*PROVIDED DATA:*
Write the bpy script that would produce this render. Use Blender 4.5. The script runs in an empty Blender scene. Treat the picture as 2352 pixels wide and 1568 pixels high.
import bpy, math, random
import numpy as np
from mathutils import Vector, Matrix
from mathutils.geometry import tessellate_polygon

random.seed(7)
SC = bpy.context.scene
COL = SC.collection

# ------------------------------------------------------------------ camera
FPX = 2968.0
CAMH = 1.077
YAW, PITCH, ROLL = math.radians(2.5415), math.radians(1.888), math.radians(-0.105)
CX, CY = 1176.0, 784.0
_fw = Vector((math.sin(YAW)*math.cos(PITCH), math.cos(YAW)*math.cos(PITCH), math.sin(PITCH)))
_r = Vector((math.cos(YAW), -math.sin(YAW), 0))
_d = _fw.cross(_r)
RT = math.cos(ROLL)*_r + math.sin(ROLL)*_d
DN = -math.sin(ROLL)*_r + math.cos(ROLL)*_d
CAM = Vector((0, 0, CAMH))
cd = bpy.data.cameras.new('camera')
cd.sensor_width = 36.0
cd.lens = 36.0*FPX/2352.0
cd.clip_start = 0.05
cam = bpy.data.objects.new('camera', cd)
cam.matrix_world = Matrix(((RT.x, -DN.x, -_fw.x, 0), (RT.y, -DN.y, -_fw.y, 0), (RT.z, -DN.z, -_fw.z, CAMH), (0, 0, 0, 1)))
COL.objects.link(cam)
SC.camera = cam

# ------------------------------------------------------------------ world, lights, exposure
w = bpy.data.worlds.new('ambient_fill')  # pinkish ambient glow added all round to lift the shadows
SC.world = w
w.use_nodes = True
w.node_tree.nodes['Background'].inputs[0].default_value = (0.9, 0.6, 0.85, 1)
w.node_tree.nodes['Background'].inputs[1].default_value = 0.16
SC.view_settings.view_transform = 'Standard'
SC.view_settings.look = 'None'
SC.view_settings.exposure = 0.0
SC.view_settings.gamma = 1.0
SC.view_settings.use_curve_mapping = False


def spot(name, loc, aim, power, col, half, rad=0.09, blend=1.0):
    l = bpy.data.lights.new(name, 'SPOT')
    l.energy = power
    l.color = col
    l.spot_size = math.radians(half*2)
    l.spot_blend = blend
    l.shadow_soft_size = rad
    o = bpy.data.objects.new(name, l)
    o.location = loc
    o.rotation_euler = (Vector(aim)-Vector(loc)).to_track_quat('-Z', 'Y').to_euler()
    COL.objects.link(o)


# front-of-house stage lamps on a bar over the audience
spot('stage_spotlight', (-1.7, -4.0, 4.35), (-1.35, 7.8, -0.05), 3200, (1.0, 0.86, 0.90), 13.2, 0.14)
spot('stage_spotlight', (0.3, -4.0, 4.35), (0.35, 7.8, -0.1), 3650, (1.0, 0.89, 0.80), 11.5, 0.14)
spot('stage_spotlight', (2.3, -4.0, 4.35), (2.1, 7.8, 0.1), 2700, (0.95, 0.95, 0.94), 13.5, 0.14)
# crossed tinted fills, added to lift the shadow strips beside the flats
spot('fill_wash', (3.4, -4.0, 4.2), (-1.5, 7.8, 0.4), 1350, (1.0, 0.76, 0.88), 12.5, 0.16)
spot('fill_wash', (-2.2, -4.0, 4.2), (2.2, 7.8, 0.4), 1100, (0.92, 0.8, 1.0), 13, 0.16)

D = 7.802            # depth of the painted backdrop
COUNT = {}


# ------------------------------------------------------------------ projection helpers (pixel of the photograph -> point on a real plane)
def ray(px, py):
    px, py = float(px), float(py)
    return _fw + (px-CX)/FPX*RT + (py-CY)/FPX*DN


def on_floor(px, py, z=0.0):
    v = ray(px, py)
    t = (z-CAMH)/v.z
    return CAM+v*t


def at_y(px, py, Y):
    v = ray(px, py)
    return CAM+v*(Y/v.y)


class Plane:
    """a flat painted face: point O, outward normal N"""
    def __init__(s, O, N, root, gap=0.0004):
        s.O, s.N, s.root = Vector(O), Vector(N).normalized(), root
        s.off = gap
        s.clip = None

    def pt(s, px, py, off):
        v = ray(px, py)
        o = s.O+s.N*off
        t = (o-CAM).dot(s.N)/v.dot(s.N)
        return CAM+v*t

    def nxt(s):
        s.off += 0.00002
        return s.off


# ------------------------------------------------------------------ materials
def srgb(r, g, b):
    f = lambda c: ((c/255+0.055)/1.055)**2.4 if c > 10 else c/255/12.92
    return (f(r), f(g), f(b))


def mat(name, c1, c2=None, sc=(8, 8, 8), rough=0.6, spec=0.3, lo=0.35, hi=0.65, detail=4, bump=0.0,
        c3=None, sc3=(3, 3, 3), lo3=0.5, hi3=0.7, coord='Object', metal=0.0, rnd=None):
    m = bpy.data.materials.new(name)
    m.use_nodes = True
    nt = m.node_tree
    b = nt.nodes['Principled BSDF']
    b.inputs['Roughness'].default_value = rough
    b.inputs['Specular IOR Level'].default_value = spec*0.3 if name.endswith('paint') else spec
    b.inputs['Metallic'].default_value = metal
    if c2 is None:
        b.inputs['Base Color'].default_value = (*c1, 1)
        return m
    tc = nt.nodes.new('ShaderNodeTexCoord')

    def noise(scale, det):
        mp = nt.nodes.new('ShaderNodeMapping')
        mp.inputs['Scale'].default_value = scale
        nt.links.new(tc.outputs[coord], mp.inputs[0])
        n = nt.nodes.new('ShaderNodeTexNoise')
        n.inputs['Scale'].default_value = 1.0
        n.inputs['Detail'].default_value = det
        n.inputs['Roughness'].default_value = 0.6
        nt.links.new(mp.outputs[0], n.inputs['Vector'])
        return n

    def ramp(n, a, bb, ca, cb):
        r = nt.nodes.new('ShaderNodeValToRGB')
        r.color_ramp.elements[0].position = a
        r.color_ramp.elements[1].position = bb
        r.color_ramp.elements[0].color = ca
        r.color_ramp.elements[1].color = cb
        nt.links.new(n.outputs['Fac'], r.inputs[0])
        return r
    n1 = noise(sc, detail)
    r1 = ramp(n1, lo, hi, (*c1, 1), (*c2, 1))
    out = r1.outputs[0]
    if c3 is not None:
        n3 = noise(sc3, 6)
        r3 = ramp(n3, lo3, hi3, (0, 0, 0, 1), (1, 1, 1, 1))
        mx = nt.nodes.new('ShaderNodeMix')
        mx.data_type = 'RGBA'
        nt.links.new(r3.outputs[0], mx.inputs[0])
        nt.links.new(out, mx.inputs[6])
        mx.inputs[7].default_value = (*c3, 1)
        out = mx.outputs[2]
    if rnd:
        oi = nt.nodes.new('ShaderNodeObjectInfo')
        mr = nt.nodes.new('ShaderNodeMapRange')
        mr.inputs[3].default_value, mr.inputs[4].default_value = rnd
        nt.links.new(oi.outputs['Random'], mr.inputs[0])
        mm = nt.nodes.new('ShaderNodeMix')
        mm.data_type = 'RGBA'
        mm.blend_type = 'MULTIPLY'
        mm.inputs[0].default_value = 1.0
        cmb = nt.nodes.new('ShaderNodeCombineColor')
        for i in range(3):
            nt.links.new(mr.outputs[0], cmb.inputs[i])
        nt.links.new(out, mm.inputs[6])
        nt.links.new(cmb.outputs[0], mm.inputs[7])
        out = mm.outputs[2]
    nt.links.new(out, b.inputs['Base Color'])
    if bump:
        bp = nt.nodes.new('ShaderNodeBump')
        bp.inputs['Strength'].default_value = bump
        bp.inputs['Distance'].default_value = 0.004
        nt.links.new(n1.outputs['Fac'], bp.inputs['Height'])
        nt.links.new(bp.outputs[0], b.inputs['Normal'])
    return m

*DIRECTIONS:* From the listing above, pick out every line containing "scene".

*SOLVED EXERCISE:*
Write the bpy script that would produce this render. Use Blender 4.5. The script runs in an empty Blender scene. Treat the picture as 2352 pixels wide and 1568 pixels high.
SC = bpy.context.scene